Incidentally , if you read the post right through, you'll see that my point is that Islam and Christianity have important differences. They may have similar roots, but they have very different approaches to their own scriptural documents. They also have very different approaches to the way to approach God and what it means to live a life of faith. If you're right that they are analogous or "akin", then this has to be shown. The similarities are visible at the surface level, but are hidden when one probes more deeply... and then begin to become visible again when one probes even more deeply. But simply to dismiss them as 'analogous' is actually a way of being unfair to both. They constitute distinct worldviews and should be respected as such.

Anonymous said...

Sorry, I didn't intend for my comment to be objectionable.
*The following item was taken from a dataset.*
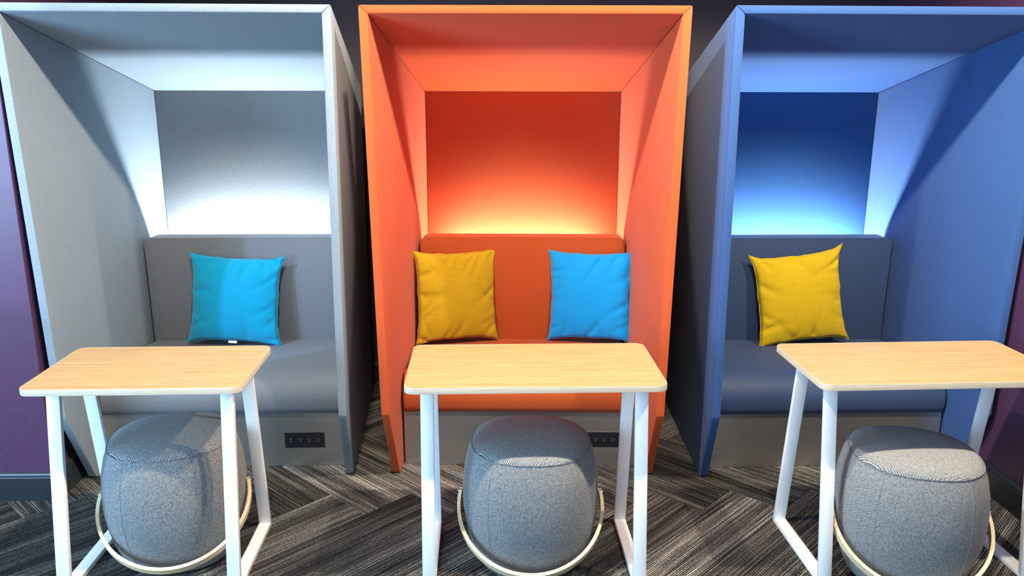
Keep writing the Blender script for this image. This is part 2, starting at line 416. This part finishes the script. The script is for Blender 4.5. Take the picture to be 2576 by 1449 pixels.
# ------------------------------------------------------------------ tables
def rounded_rect(wd, dp, r, n=6):
    pts = []
    for cx, cy, a0 in ((wd/2-r, dp/2-r, 0), (-wd/2+r, dp/2-r, 90), (-wd/2+r, -dp/2+r, 180), (wd/2-r, -dp/2+r, 270)):
        for q in range(n + 1):
            a = R(a0 + 90*q/n); pts.append((cx + r*math.cos(a), cy + r*math.sin(a)))
    return pts
def table(label, loc, rot, wd, dp):
    t = empty('side_table', loc, R(rot)); tag(t, label, 'table', 'small oak-topped tables in front of the booths')
    H, T = 0.700, 0.021
    bm = bmesh.new(); p = rounded_rect(wd - 0.003, dp - 0.003, 0.032)
    prism(bm, [(x, y, H - T) for x, y in p], [(x, y, H) for x, y in p])
    tp = finish('tabletop', bm, M['oak'], t, 40)
    bm = bmesh.new(); po = rounded_rect(wd, dp, 0.0335); pi_ = rounded_rect(wd - 0.003, dp - 0.003, 0.032); n = len(po)
    secs = []
    for (ox, oy), (ix, iy) in zip(po, pi_):
        secs.append([Vector((ix, iy, H - T)), Vector((ox, oy, H - T + 0.0008)), Vector((ox, oy, H - 0.0018)), Vector((ox*0.4 + ix*0.6, oy*0.4 + iy*0.6, H + 0.0004)), Vector((ix, iy, H + 0.0002))])
    sweep(bm, [Vector((0, 0, 0))]*n, secs, closed=True)
    e = finish('edge_band', bm, M['oak_edge'], tp, 40); e['label'] = 'pale edge banding of the tabletop'
    # two trapezoid frames of flat bar, mitred
    yo = -0.012; th = 0.018; bw = 0.042; zt = H - T
    out = [(yo - 0.114, zt), (yo + 0.114, zt), (yo + 0.212, 0.0), (yo - 0.212, 0.0)]
    sl = (0.212 - 0.114)/zt; k = th*math.sqrt(1 + sl*sl)
    inn = [(yo - 0.114 - sl*th + k, zt - th), (yo + 0.114 + sl*th - k, zt - th), (yo + 0.212 - sl*th - k, th), (yo - 0.212 + sl*th + k, th)]
    for s in (-1, 1):
        xa = s*(wd/2 - 0.045); xb = xa - s*bw
        for i, nm in ((3, 'leg'), (1, 'leg'), (2, 'foot_bar'), (0, 'top_bar')):
            j = (i + 1) % 4
            q = [out[i], out[j], inn[j], inn[i]]
            bm = bmesh.new(); prism(bm, [(xa, y, z) for y, z in q], [(xb, y, z) for y, z in q]); bevel(bm, 0.0016, 2)
            finish(nm, bm, M['leg_white'], t, 40)
    return t
table('narrowest oak-topped table, white legs, in front of the grey booth', (-1.115, 2.596, 0), 0.968, 0.674, 0.422)
table('oak-topped table with white legs in front of the orange booth', (0.138, 2.597, 0), 0.549, 0.824, 0.437)
table('oak-topped table with white legs in front of the blue booth', (1.441, 2.604, 0), 1.8, 0.826, 0.424)

# ------------------------------------------------------------------ stools
def stool(label, loc, rot, hrot=0.0):
    t = empty('stool', loc, R(rot)); tag(t, label, 'stool', 'grey tweed stools with bent wood handles')
    prof = [(0.150, 0.0), (0.178, 0.012), (0.196, 0.05), (0.214, 0.10), (0.228, 0.16), (0.235, 0.22), (0.235, 0.28), (0.229, 0.345), (0.217, 0.397), (0.203, 0.432)]
    N = 64
    def rad(r, a):                              # softly squared plan
        e = 2.35; c, s = abs(math.cos(a)), abs(math.sin(a)); return r*0.985/((c**e + s**e)**(1/e))
    def shell(prof, name, close_top, close_bot, mat):
        bm = bmesh.new(); uvl = bm.loops.layers.uv.new('UVMap'); rings = []
        arc = 0; arcs = []
        for i, (r, z) in enumerate(prof):
            if i: arc += math.hypot(r - prof[i-1][0], z - prof[i-1][1])
            arcs.append(arc)
            rings.append([bm.verts.new((rad(r, 2*math.pi*k/N)*math.cos(2*math.pi*k/N), rad(r, 2*math.pi*k/N)*math.sin(2*math.pi*k/N), z)) for k in range(N)])
        for i in range(len(prof) - 1):
            for k in range(N):
                f = bm.faces.new((rings[i][k], rings[i][(k+1) % N], rings[i+1][(k+1) % N], rings[i+1][k]))
                for lp, (kk, ii) in zip(f.loops, ((k, i), (k+1, i), (k+1, i+1), (k, i+1))):
                    lp[uvl].uv = (0.23*2*math.pi*kk/N, arcs[ii]) if not close_top else tuple(lp.vert.co[:2])
        if close_top:
            f = bm.faces.new(rings[-1])
            for lp in f.loops: lp[uvl].uv = tuple(lp.vert.co[:2])
        if close_bot:
            f = bm.faces.new(rings[0][::-1])
            for lp in f.loops: lp[uvl].uv = tuple(lp.vert.co[:2])
        return finish(name, bm, mat, t, 60)
    shell(prof, 'body', False, True, M['weave'])
    shell([(0.2035, 0.4305), (0.198, 0.440), (0.183, 0.448), (0.155, 0.455), (0.11, 0.460), (0.05, 0.463), (0.01, 0.4635)], 'seat_top', True, False, M['weave'])
    bm = bmesh.new(); tube(bm, [(rad(0.2040, a)*math.cos(a), rad(0.2040, a)*math.sin(a), 0.4315) for a in [2*math.pi*k/N for k in range(N)]], 0.0022, 6, True)
    finish('top_seam', bm, M['weave'], t, 60)
    for a in (55, 125, 235, 305):
        bm = bmesh.new(); a = R(a); tube(bm, [(rad(r + 0.0004, a)*math.cos(a), rad(r + 0.0004, a)*math.sin(a), z) for r, z in prof[2:]], 0.0009, 5)
        finish('side_seam', bm, M['stitch'], t, 60)
    # bent wood handle hanging down over the front, pivoting on the sides
    A, B, drop, zp = 0.244, 0.256, 0.175, 0.248
    bm = bmesh.new(); pts = []; fr = []
    tilt = math.atan2(drop, B); a0 = R(-13); L = math.hypot(drop, B)/(1 - math.sin(a0))
    fwd = Vector((0, -math.cos(tilt), -math.sin(tilt))); up = Vector((0, -math.sin(tilt), math.cos(tilt)))
    cen = Vector((0, 0, zp)) - fwd*(L*math.sin(a0)); NN = 56
    for i in range(NN + 1):
        a = a0 + (math.pi - 2*a0)*i/NN
        p = Vector((A*math.cos(a), 0, 0)) + fwd*(L*math.sin(a)) + cen
        nrm = (Vector((math.cos(a)/A, 0, 0)) + fwd*(math.sin(a)/L)).normalized()
        hw, ht = 0.0055, 0.0145
        if i in (0, NN): ht = 0.008
        pts.append(p); fr.append([nrm*hw + up*ht, nrm*-hw + up*ht, nrm*-hw - up*ht, nrm*hw - up*ht])
    ex = A*math.cos(a0); yp = -0.012
    sweep(bm, pts, fr); bevel(bm, 0.0015, 1, [e for e in bm.edges if len(e.link_faces) == 2 and e.calc_face_angle(0) > 1.0])
    hd = finish('handle', bm, M['bent_wood'], t, 40); hd['label'] = 'pale bent wood hoop handle'
    for s in (-1, 1):
        bm = bmesh.new(); rg = [(s*(ex - 0.002), yp + 0.006*math.cos(2*math.pi*k/10), zp + 0.006*math.sin(2*math.pi*k/10)) for k in range(10)]
        prism(bm, rg, [(s*(ex + 0.012), p[1], p[2]) for p in rg]); finish('bolt', bm, M['bolt'], hd, 40)
    return t
stool('grey tweed stool standing under the table by the grey booth', (-1.098, 2.640, 0), 12)
stool('grey tweed stool standing under the table by the orange booth', (0.133, 2.585, 0), -2)
stool('grey tweed stool standing under the table by the blue booth', (1.393, 2.462, 0), -14)

# ------------------------------------------------------------------ cushions
def cushion(label, loc, rz, lean, roll, wd, ht, thick, mat, seed, seam=None, tag_x=None, corners=(1, 1, 1, 1)):
    """origin at the bottom middle; x width, z height, y thickness"""
    rnd = random.Random(seed); N = 40
    t = empty('cushion', loc); t.rotation_euler = (R(lean), R(roll), R(rz)); t.rotation_mode = 'XYZ'
    tag(t, label, 'cushion', 'square cushions on the booth seats')
    wr = [(rnd.uniform(-0.9, 0.9), rnd.randrange(4), rnd.uniform(0.035, 0.075), rnd.uniform(0.18, 0.5), rnd.uniform(0.007, 0.017), rnd.uniform(-0.9, 0.9)) for _ in range(30)]
    ph = [rnd.uniform(0, 6.28) for _ in range(6)]
    def outline(s, q):
        # square drawn in between its corners, gathered along the seams
        dip = lambda a, b, p: 0.062*(1 - abs(a)**5) + 0.035*(1 - a*a) + (1 - a**4)*(0.006*math.sin(7*a + p) + 0.004*math.sin(15*a + 2.3*p) + 0.003*math.sin(23*a + b))
        kx = 1 - dip(q, 1.0 if s > 0 else 2.0, ph[0] if s > 0 else ph[2]); kz = 1 - dip(s, 0.5 if q > 0 else 2.6, ph[1] if q > 0 else ph[3])
        w = (abs(s)*abs(q))**9
        ci = (0 if s < 0 else 1) if q < 0 else (2 if s < 0 else 3)
        k = 1 + 0.05*w*(corners[ci] - 1)
        return s*wd/2*kx*k, q*ht/2*kz*k
    def h(s, q):
        e = max(0.0, (1 - s*s))*max(0.0, (1 - q*q)); b = thick/2*(e**0.36)
        d = 0
        for (p, side, wdt, ln, amp, sk) in wr:
            along, depth = ((s, 1 + q), (s, 1 - q), (q, 1 + s), (q, 1 - s))[side]
            d += amp*math.exp(-((along - p - sk*depth)/wdt)**2)*math.exp(-(depth/ln)**2)*math.sin(min(1.0, depth*7)*math.pi/2)
        return b - d*(1 if e > 0 else 0)*0.9
    bm = bmesh.new()
    def param(i): return math.sin((i/N*2 - 1)*math.pi/2)*0.35 + (i/N*2 - 1)*0.65
    F = {}; Bk = {}
    for i in range(N + 1):
        for j in range(N + 1):
            s, q = param(i), param(j); x, z = outline(s, q); y = h(s, q)
            edge = i in (0, N) or j in (0, N)
            v = bm.verts.new((x, -y if not edge else 0, z + ht/2)); F[i, j] = v
            Bk[i, j] = v if edge else bm.verts.new((x, y*0.85, z + ht/2))
    for i in range(N):
        for j in range(N):
            bm.faces.new((F[i, j], F[i+1, j], F[i+1, j+1], F[i, j+1])); bm.faces.new((Bk[i, j], Bk[i, j+1], Bk[i+1, j+1], Bk[i+1, j]))
    loop = [F[i, 0].co.copy() for i in range(N)] + [F[N, j].co.copy() for j in range(N)] + [F[i, N].co.copy() for i in range(N, 0, -1)] + [F[0, j].co.copy() for j in range(N, 0, -1)]
    finish('cover', bm, mat, t, 180)
    bm = bmesh.new(); tube(bm, loop, 0.0022, 5, True); finish('seam', bm, seam or mat, t, 60)
    if tag_x is not None:
        bm = bmesh.new(); zz = 0.012; box(bm, tag_x - 0.02, tag_x + 0.02, -0.012, -0.0105, zz - 0.004, zz + 0.008)
        g = finish('care_tag', bm, M['white_tag'], t); g['label'] = 'small white care tag'
    return t
ZS = 0.416
cushion('teal cushion with a white care tag on the grey booth seat', (-1.212, 3.722, ZS), -1.5, -9, 3.0, 0.440, 0.425, 0.120, M['teal'], 3, tag_x=-0.005, corners=(1.3, 1.2, 1.0, 1.6))
cushion('mustard yellow cushion on the orange booth seat', (-0.160, 3.735, ZS), 17, -7, 1.0, 0.405, 0.445, 0.105, M['mustard'], 8, corners=(0.9, 1.3, 1.5, 2.2))
cushion('sky blue cushion on the orange booth seat', (0.472, 3.735, ZS), -12, -7, -1.0, 0.415, 0.440, 0.110, M['cyan'], 12, corners=(1.2, 1.3, 1.9, 2.2))
cushion('bright yellow cushion on the blue booth seat', (1.485, 3.688, ZS), 3, -10, -6.0, 0.435, 0.440, 0.120, M['yellow'], 21, corners=(1.0, 1.6, 1.9, 2.3))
I did read the entire post. Degree of religiosity also has a great effect on an individual's state of mind. I agree that the worldviews of Christians and Muslims are distinct. However, religion is only one aspect of the numerous cultural differences that are responsible for this. By akin, I simply meant blood-related, which is historically factual for many religions.

Sbmoot said...

Well, sure. I didn't take offence - it just appeared to be the kind of comment that people sometimes make when they are dismissive of religion. I obviously just misunderstood your point. I would argue (and shortly will, in class, by the way) that worldviews generally are dominated by aspects of themselves - that is, there are worldviews that are correctly characterised as 'religious' or 'scientific' or 'cultural/ethnic' and so on. My thinking here was about primarily religious worldviews.

Now, that might be taken to mean that I think your comment about culture contributing is incorrect. But in fact, I think it's deeper than that - and that you're right. Worldviews are best thought of as integrated wholes, in which many different elements are at play all the time. However, some of these elements will always dominate, and which element (elements) are dominant is important in any worldview analysis. So I'd argue that in a "Christian" or "Muslim" worldview, things tend to be filtered through the lenses of religion, and this colours everything else. This means that, yes, 'culture' (in the broad sense of the traditions and practices of a community) influences the religion. However, it is more true to say that the religion influences the culture. So (for example) a Muslim or Christian worldview will interpret the role of women in a culture through a Muslim or Christian lens - and modify or adopt cultural practices in ways that fit with the values and beliefs of the worldview in question... and these can be very different.

But that is in a worldview dominated by religion. In a worldview dominated by something else, say technology, the religion will be more deeply influenced by technology than the reverse. To take other examples, a capitalist worldview will produce religion that is 'entrepreneurial' (as we see in the USA); a marxist worldview will marginalise religion as an inherently negative influence on society; a nationalist worldview will often incorporate religion as a uniting factor or an element of the people's identity, and so on. All of this is a bit simplistic, of course, as these ideas are extremely complex. But the main point is made: the give and take changes depending on the emphasis. In the cases I was trying to discuss (less than successfully, it now seems), the worldviews in question were the Christian and the Muslim, which would themselves modify, interpret, invent, import and destroy various cultural practices or beliefs as they fit or did not fit with the practices, values, beliefs, etc. of each worldview.

Anonymous said...

Very interesting. I never thought about it that way.

(This was my last post as 'anonymous'.)

Sbmoot said...

That's ok, Anonymous! You've offered some interesting and useful feedback.